Markdown, rMarkdown, GitHub flavored Markdown and Quarto

Lecture Week 2

This week’s slides can be found here


Introduction

Dear all,

Welcome to Quarto - If you already know rMarkdown, it will be a breeze. If you don’t know rMarkdown yet or if you feel that you need a refresher, please follow this Get Started guide. For all others, we have outlined a couple of relevant links and videos to get a quick grasp on reproducible academic publishing with Quarto.

All the best,

Gerko and Hanne


Preparation

Watch this video

Mine Çetinkaya-Rundel has a great video that highlights many of Quarto’s relevant features in our field.

Browse the Quarto website

The people at Posit have designed this awesome companion website that details pretty much everything Quarto. Have a look around and remember this source when you’re in need of some additional functionality.

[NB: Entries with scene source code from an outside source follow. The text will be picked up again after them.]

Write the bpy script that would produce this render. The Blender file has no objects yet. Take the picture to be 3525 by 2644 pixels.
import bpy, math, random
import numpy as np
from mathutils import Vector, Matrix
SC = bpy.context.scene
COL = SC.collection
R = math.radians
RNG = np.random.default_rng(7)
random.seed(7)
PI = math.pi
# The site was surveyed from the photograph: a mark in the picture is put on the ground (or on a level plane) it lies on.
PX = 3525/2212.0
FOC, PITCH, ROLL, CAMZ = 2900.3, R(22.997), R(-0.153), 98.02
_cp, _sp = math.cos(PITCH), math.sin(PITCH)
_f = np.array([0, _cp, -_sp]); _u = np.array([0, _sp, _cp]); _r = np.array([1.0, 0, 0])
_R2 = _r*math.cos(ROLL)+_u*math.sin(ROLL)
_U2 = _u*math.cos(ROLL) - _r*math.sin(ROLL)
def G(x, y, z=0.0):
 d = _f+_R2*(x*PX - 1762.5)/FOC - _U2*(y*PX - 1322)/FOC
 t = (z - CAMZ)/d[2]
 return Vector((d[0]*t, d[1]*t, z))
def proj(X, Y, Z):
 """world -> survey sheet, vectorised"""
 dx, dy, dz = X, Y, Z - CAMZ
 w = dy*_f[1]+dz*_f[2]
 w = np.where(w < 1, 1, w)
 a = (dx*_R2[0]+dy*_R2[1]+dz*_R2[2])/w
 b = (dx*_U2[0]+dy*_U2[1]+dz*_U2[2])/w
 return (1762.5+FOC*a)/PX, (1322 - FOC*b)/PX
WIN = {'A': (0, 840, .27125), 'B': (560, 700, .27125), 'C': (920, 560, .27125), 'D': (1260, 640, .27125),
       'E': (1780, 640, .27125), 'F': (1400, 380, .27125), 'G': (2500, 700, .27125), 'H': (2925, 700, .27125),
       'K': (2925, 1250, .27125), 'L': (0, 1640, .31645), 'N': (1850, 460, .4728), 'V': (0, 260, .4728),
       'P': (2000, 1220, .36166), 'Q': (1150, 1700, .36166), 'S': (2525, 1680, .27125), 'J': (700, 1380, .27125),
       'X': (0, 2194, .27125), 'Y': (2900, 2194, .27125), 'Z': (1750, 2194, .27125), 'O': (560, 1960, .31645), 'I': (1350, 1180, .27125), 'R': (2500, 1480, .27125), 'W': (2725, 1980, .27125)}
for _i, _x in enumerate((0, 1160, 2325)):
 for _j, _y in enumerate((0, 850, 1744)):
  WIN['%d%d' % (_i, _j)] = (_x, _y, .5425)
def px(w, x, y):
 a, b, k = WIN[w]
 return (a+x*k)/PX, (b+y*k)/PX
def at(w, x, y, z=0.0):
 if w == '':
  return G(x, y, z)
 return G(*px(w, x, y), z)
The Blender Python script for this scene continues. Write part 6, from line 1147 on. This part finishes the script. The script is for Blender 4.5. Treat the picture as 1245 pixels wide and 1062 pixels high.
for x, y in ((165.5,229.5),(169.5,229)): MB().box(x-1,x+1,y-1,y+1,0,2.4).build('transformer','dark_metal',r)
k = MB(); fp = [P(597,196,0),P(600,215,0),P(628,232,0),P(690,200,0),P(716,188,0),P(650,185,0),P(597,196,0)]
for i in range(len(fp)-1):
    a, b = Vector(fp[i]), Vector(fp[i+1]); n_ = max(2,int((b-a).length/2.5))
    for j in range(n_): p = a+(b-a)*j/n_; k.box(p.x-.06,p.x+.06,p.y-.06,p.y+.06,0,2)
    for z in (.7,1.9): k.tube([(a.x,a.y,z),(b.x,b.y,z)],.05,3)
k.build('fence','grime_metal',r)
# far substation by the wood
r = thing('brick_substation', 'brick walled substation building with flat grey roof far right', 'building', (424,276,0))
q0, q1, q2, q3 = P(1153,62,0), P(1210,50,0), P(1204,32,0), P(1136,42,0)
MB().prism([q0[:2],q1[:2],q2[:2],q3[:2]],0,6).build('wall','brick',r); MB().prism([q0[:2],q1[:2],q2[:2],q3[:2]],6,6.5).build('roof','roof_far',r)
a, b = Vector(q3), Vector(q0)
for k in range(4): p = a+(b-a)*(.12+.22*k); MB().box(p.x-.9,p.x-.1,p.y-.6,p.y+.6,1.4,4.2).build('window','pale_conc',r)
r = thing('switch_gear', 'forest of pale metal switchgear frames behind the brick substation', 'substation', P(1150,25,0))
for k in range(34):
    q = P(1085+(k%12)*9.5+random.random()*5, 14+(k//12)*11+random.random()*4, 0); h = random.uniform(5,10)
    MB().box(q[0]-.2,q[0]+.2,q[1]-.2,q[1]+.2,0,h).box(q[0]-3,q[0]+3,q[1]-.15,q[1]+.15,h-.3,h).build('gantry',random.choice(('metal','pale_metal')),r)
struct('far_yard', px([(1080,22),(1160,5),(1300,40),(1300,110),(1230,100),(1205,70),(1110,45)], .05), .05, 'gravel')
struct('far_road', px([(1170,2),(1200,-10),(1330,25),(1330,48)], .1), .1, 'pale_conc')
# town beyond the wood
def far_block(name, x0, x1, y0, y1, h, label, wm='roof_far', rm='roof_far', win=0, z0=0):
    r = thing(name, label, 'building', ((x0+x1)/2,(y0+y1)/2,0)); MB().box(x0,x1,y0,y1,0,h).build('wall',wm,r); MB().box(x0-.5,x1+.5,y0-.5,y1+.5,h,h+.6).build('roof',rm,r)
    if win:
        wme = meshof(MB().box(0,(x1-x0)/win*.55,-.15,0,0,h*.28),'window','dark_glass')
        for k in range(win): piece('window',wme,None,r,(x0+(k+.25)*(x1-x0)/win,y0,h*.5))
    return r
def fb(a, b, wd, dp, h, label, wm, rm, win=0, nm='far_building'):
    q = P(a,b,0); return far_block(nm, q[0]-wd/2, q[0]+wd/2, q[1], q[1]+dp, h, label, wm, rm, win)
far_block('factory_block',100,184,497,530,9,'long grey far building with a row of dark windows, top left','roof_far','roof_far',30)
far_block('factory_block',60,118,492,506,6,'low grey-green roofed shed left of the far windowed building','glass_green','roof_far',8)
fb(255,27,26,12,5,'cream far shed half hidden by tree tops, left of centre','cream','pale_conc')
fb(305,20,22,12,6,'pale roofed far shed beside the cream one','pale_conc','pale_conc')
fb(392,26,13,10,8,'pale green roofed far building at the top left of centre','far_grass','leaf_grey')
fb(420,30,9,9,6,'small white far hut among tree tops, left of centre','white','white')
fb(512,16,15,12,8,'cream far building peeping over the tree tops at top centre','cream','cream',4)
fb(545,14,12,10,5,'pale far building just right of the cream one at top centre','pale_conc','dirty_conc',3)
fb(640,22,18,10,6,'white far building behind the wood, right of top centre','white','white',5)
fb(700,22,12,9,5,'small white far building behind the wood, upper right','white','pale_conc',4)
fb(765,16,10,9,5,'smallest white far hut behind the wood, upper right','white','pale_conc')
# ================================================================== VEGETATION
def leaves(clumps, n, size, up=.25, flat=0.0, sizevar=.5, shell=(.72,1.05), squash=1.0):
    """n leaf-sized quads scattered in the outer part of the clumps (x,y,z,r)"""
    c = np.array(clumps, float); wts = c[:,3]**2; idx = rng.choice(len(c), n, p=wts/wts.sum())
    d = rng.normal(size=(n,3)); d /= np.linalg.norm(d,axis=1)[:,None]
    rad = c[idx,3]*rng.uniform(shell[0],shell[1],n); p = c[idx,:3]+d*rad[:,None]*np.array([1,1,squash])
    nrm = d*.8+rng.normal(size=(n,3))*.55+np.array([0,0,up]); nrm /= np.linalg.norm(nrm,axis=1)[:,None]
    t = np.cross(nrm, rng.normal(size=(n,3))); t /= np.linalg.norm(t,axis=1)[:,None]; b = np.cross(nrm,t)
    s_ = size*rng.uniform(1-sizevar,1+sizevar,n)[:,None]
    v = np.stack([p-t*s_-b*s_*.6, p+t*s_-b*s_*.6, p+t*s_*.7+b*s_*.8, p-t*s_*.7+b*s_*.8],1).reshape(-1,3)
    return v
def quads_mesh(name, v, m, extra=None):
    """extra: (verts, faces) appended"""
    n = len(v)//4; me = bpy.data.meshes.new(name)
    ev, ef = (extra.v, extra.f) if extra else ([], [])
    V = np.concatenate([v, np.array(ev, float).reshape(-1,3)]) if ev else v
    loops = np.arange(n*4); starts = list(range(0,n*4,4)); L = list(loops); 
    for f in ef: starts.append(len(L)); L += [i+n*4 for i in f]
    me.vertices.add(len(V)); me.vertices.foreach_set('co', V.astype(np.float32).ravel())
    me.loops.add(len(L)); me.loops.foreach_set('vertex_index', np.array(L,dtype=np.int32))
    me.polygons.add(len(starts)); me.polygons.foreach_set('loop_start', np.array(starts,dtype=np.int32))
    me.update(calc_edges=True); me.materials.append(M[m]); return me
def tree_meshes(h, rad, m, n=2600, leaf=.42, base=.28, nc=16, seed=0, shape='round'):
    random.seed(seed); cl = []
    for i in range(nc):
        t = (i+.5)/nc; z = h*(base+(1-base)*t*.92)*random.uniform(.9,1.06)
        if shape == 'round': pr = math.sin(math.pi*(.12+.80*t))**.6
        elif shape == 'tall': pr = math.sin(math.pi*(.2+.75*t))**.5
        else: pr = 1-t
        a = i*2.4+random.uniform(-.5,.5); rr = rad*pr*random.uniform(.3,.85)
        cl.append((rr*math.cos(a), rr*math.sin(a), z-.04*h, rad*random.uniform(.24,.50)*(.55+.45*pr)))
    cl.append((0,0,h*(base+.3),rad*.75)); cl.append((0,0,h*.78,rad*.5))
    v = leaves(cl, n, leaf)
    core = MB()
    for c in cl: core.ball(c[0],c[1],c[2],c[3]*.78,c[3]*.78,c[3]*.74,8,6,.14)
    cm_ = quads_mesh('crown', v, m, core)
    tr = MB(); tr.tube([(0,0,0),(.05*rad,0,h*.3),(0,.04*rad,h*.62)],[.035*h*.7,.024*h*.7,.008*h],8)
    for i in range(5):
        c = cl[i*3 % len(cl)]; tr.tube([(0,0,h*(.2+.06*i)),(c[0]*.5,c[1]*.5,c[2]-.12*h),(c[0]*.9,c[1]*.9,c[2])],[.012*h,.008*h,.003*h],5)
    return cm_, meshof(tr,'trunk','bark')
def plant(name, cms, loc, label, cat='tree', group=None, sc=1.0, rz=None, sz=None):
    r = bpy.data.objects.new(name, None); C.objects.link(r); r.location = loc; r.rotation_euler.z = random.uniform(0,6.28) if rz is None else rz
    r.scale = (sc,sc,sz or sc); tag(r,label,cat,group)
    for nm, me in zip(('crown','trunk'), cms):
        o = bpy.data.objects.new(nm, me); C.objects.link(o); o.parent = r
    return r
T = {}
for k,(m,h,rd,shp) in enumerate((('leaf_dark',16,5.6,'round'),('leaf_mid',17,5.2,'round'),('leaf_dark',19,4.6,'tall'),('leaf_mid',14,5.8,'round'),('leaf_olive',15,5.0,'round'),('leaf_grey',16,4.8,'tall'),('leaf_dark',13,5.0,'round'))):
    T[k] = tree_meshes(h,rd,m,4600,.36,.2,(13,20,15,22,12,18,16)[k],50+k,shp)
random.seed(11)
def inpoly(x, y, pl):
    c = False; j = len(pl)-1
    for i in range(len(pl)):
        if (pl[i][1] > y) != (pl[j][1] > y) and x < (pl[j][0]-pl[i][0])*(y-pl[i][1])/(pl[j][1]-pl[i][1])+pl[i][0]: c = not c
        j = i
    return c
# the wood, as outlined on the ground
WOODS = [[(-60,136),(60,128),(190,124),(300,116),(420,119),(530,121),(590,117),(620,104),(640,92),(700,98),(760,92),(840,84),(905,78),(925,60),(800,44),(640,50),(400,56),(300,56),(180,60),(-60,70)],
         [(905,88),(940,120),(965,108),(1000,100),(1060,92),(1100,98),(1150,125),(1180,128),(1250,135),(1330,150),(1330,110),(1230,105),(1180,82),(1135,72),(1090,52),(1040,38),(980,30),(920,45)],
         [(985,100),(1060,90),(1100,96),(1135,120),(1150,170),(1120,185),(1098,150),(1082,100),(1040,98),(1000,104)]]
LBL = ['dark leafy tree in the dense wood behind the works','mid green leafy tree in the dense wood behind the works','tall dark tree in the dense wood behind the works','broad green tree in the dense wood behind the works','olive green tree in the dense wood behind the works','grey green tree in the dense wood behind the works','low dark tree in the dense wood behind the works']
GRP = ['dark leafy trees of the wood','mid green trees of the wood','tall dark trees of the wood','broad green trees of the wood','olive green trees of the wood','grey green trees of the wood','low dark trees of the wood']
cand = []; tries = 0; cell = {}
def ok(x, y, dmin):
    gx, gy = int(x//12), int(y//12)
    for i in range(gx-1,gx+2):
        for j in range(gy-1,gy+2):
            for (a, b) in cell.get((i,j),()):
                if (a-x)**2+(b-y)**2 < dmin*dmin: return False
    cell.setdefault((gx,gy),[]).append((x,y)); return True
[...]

Much of what you can do with Quarto is detailed here.


Exercise 1

Create a quarto presentation with 3 slides and a logo

  • a title slide with at least your name and ORCID
  • a slide with your favourite equation
  • a slide with some source of information about you that (most of) your classmates do not know

Bring this presentation to the next class


Exercise 2

Create a presentation about any topic you like that consists of at least 7 slides and includes all of the following:

  • a logo
  • a centered still figure
  • an interactive table
  • a moving figure, interactive figure or movie
  • a 2-column slide
  • an aligned multi-row equation
  • a citation and reference list
  • a bibliographic reference
  • r-code, displayed but not executed
  • cached and labeled r-code (may overlap with the next requirement)
  • r-code, executed, but not displayed (e.g. a figure generation)
  • an renv reproducible enviroment

Of course this presentation may serve as the basis for presentations that you may have to create for other courses. Submit the presentation to this year’s GitHub repo.